Pilpres Bikin Bangsa Indonesia Terbelah, Buya Merasa Prihatin
Sleman, IDN Times - Mantan Ketua Umum Pimpinan Pusat Muhammadiyah, Buya Syafii Maarif menyebut Bangsa Indonesia kini tengah menjadi korban atas situasi perpolitikan yang ada. Efek dari berlangsungnya Pemilihan Presiden (Pilpres) selama dua periode terakhir Bangsa Indonesia terbelah menjadi dua kubu.
Buya menyebut situasi tersebut adalah gambaran kondisi bangsa yang tak lagi sehat. Bahkan menimbulkan kekhawatiran tersendiri akan adanya gerakan atau riak-riak pemisahan.
1. Sikap purnawirawan terbelah

Menurut Buya, situasi di lapangan jelas menunjukkan bahwa Pilpres 2014 dan 2019 kemarin telah membuat warga biasa terpetak-petak. Bahkan saking panasnya pemilihan presiden kemarin, memecah kekeluargaan purnawirawan TNI.
"Sebagian, saya nggak tahu berapa jumlahnya, purnawirawan juga terbelah ya. Sipil sudah terbelah. Mudah-mudahan yang masih efektif, yang masih dinas, tidak terbelah. Tetap setia kepada sapta marga dan janji-janjinya," kata Buya saat dijumpai di sekitar kediamannya di Gamping, Sleman, Selasa (4/6).
"Purnawirawan itu kan sebenarnya bukan tentara lagi, tapi sipil. Tapi kan mereka dibentuk sekian puluh tahun. Mereka pasti punya jaringan. Kita harus berhati-hati dan menumbuhkan kesadaran nasionalisme, patriotisme kita. Kalau tidak negara kita bisa macam-macam (keadaannya)," katanya lagi.
Meski menurut informasi yang diterima Buya dari Lemhanas jika jumlah purnawirawan yang terlibat politik praktis ini tak banyak, tapi baginya, tetap ada baiknya jika kondisi ini perlu segera direkonsiliasi.
"Tapi kan (purnawirawan) ada di kedua belah pihak. Di 01 dan 02 ada. Itu kan seperti mereka saling berhadapan. Oleh karena itu persatuan purnawirawan angkatan darat saya rasa harus turun tangan. Dipanggil, diajak bicara baik-baik supaya fenomena yang tidak baik ini bisa diatasi secepatnya," harapnya.
2. Kekhawatiran 'gunung es' referendum
Ditakutkan kemudian dari situasi yang terus menerus membelah nasionalisme ini adalah munculnya isu referendum.

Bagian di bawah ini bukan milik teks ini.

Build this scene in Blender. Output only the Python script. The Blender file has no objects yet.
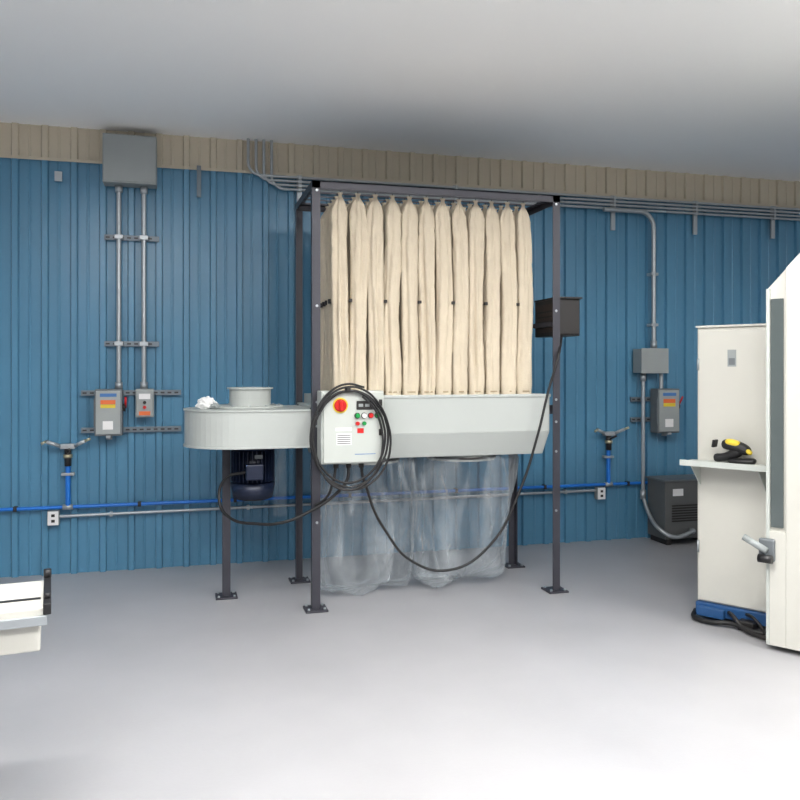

Seperti yang sudah disuarakan di beberapa wilayah di Indonesia.
"Di Aceh, Sumatera Barat, ini mungkin baru riak-riak kecil ya. Tapi kalau ini merupakan puncak dari sebuah gunung es, itu berbahaya sekali. Itu harus cepat diantisipasi. Tebas pada kuncupnya. Bukan dengan kekerasan, tapi penyadaran," tegasnya.
Sebelumnya Ketua Dewan Pimpinan Aceh Partai Aceh (DPA PA) Muzakir Manaf alias Mualem mewacanakan dilaksanakannya referendum atau hak menentukan nasib sendiri di Aceh.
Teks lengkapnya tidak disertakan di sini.